## begin Record list

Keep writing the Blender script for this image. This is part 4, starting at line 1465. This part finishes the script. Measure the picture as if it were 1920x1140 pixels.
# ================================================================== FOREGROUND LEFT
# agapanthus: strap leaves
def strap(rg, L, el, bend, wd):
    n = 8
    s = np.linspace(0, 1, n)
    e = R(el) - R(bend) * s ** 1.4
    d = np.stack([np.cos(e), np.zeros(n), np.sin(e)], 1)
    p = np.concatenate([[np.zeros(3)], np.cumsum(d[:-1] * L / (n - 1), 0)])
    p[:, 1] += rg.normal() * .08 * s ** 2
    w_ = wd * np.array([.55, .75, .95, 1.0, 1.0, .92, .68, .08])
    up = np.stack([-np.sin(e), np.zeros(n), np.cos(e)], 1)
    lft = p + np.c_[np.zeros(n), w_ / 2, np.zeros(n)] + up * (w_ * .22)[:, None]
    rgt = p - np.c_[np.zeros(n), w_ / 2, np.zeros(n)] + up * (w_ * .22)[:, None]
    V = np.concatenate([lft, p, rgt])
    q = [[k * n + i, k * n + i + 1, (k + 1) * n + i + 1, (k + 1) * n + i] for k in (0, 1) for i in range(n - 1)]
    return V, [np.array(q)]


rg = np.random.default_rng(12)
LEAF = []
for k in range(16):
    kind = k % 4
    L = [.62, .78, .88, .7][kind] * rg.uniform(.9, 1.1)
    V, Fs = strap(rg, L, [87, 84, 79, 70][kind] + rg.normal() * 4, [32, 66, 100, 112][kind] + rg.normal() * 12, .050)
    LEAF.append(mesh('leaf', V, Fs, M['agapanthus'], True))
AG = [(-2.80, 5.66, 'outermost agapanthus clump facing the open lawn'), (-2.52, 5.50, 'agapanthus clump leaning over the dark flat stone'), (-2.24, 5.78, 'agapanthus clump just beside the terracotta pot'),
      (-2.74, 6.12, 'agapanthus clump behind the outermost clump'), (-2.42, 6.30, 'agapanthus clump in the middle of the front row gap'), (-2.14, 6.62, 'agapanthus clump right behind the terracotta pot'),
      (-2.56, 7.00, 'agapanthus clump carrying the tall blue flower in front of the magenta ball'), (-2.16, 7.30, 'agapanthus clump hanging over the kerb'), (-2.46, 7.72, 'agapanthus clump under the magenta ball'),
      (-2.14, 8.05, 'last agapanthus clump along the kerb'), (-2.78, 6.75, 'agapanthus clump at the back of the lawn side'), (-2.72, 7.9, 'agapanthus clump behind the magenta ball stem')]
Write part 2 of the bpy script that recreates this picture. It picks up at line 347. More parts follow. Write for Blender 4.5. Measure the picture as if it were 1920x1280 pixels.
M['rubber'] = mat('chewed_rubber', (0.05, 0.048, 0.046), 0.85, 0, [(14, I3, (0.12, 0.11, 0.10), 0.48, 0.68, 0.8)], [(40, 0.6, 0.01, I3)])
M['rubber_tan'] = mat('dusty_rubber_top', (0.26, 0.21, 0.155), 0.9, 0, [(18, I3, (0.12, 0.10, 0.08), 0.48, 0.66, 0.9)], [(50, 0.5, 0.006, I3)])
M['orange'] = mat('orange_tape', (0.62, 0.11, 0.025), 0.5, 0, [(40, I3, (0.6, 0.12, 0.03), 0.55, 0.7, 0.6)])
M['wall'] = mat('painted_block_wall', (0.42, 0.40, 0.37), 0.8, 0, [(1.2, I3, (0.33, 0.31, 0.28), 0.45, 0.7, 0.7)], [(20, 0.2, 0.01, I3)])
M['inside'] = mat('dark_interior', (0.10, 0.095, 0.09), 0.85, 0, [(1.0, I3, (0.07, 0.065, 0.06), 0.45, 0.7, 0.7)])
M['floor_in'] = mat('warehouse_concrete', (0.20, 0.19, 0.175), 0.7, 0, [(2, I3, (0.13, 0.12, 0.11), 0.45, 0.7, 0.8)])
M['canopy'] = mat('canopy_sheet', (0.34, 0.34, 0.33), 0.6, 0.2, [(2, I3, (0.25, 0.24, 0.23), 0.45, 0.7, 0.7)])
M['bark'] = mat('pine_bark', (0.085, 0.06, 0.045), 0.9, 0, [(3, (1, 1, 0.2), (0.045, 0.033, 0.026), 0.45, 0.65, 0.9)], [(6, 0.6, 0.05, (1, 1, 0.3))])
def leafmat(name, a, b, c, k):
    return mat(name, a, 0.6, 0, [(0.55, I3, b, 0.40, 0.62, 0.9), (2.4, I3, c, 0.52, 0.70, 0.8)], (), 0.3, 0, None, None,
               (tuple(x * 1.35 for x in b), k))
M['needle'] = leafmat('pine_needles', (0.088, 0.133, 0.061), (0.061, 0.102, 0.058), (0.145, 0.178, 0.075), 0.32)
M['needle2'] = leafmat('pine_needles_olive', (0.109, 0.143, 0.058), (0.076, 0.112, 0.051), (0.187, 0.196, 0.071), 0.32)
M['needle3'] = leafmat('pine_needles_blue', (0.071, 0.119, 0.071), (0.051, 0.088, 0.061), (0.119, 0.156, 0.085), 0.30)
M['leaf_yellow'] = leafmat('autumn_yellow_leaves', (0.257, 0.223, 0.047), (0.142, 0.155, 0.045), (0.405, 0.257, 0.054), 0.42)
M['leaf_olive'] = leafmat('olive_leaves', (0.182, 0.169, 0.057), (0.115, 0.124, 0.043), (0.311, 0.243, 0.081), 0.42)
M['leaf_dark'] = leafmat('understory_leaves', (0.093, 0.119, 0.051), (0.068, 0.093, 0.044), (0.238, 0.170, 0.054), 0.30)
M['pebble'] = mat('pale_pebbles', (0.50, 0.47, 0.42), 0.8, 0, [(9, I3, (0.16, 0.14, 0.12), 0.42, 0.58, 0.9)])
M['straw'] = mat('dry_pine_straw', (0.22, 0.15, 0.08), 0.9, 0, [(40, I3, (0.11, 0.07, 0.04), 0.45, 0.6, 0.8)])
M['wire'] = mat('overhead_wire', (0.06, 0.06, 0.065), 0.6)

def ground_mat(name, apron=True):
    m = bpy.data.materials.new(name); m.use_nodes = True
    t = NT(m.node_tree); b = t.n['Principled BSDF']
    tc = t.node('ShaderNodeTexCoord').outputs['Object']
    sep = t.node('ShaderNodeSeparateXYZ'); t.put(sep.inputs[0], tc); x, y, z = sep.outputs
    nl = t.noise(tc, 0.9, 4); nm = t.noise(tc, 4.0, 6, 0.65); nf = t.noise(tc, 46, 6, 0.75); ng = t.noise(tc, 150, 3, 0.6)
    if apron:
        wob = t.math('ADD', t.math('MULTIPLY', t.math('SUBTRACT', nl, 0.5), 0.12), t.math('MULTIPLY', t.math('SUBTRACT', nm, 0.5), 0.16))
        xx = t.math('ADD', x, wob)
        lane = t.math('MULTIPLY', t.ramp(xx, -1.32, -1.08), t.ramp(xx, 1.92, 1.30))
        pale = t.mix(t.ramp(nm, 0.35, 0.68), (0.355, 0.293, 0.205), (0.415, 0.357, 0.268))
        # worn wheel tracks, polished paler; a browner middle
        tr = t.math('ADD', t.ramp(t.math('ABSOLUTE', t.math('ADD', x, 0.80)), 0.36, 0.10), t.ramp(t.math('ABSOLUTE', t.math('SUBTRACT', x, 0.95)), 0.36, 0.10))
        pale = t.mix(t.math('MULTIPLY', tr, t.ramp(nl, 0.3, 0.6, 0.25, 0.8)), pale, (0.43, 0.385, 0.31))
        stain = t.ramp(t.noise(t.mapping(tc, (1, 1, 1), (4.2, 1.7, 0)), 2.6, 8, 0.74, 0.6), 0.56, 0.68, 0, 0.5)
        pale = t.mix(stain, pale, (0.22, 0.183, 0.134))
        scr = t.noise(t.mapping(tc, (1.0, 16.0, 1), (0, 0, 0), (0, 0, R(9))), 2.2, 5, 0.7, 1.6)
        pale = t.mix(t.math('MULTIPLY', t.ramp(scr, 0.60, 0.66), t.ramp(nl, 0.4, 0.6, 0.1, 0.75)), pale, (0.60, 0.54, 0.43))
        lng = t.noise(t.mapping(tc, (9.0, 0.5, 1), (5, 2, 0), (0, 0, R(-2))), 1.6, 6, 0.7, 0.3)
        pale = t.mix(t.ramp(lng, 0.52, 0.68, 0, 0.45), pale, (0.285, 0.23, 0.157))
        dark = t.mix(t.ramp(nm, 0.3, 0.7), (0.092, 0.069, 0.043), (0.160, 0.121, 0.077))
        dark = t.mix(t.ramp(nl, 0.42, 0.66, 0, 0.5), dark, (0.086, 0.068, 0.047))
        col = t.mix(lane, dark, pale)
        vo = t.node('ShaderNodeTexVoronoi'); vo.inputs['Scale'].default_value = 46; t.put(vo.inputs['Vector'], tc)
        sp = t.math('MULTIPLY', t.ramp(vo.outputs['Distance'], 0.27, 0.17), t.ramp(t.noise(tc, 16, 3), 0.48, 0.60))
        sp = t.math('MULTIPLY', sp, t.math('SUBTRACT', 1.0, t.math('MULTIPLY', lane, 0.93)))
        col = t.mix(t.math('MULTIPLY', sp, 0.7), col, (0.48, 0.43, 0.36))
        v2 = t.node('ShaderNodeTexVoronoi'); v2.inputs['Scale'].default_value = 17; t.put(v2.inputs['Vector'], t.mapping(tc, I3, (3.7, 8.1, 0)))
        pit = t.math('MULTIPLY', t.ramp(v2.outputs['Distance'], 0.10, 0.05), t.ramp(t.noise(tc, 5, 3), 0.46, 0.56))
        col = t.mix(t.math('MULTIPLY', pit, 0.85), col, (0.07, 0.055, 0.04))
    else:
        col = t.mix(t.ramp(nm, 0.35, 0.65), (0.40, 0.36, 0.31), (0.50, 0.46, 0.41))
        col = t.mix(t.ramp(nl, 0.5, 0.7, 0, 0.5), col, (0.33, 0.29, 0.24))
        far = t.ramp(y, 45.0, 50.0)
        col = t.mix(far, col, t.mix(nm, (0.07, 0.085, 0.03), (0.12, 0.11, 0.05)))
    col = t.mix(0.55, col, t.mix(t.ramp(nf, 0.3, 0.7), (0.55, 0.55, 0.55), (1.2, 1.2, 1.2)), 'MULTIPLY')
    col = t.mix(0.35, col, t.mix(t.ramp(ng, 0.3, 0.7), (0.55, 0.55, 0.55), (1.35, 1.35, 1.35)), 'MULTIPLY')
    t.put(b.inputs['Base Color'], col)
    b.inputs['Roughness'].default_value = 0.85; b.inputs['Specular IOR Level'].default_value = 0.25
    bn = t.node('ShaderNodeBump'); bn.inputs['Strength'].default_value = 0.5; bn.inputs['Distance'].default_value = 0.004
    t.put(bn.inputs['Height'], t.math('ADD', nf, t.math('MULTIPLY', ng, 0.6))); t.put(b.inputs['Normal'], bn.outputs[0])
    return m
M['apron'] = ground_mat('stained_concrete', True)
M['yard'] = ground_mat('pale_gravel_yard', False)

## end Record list

▶ _What the task requires_: Reproduce the records above exactly, from the first line through the line containing "return V, [np.array(q)]", and output nothing else.

▶ _Response_:
Keep writing the Blender script for this image. This is part 4, starting at line 1465. This part finishes the script. Measure the picture as if it were 1920x1140 pixels.
# ================================================================== FOREGROUND LEFT
# agapanthus: strap leaves
def strap(rg, L, el, bend, wd):
    n = 8
    s = np.linspace(0, 1, n)
    e = R(el) - R(bend) * s ** 1.4
    d = np.stack([np.cos(e), np.zeros(n), np.sin(e)], 1)
    p = np.concatenate([[np.zeros(3)], np.cumsum(d[:-1] * L / (n - 1), 0)])
    p[:, 1] += rg.normal() * .08 * s ** 2
    w_ = wd * np.array([.55, .75, .95, 1.0, 1.0, .92, .68, .08])
    up = np.stack([-np.sin(e), np.zeros(n), np.cos(e)], 1)
    lft = p + np.c_[np.zeros(n), w_ / 2, np.zeros(n)] + up * (w_ * .22)[:, None]
    rgt = p - np.c_[np.zeros(n), w_ / 2, np.zeros(n)] + up * (w_ * .22)[:, None]
    V = np.concatenate([lft, p, rgt])
    q = [[k * n + i, k * n + i + 1, (k + 1) * n + i + 1, (k + 1) * n + i] for k in (0, 1) for i in range(n - 1)]
    return V, [np.array(q)]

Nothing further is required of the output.